The clock, like the city of New York itself, are assigned personalities in the novel, one benevolent, the other malefic. Each chapter starts with the face of the clock, counting down the time until the bus leaves, marking the increase in urgency for the boy and the girl as they chase small clues left behind at the crime scene.
It was like the face of a friend. A funny friend for a slim, red-haired girl of twenty-two to have, but it spelled the difference between endurance and despair.
This see-saw dance between endurance and despair is what makes the novel memorable for me, despite the fabricated nature of the murder investigation. This and the fact that the city feels alive and bent on thwarting the efforts of the two innocents to escape its clutches:
“Look. Don’t it look cruel? Don’t it look sneaky and underhanded, like it was just waiting to pounce and dig its claws into someone, anyone at all ...?”
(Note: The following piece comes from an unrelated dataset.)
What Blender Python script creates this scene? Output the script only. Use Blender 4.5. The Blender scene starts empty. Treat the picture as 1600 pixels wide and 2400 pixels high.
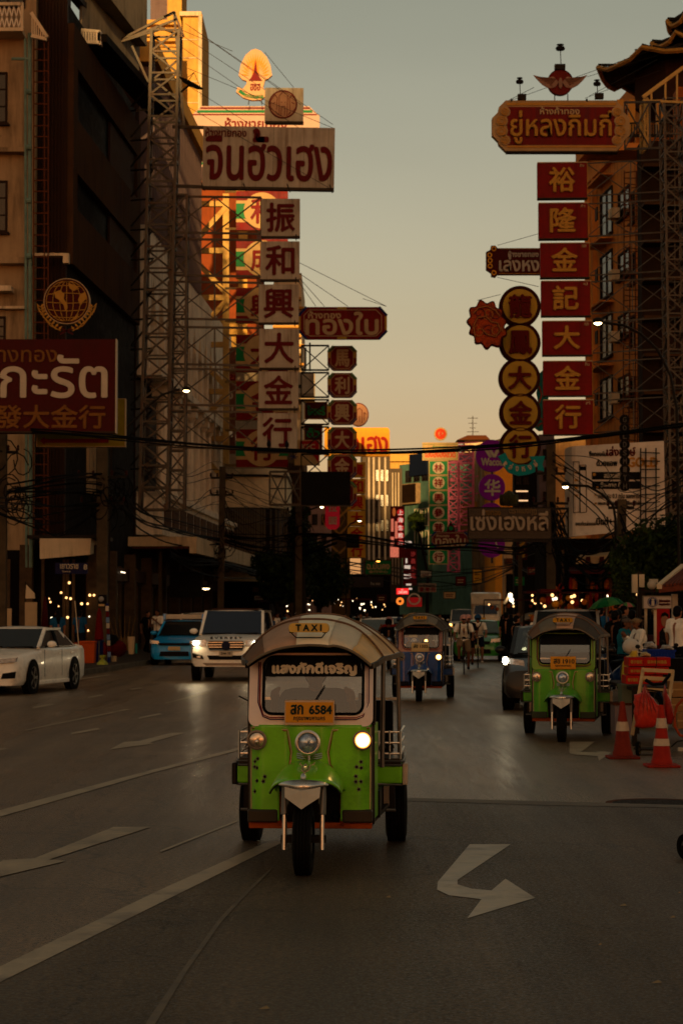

He chuckled a little, but only with moderate conviction. “All cities look like that at night, kind of shady and dim, tricky and not very friendly ...”
Will Hansel and Gretel manage to follow the white stones out of the dark forest? Previous noir novels by Woolrich and his peers make me think they are doomed from the start. But at least they deserve some recognition for pluckiness, for courage and determination in their efforts.
“It’s never too late, until the last second of the last minute of the last hour.”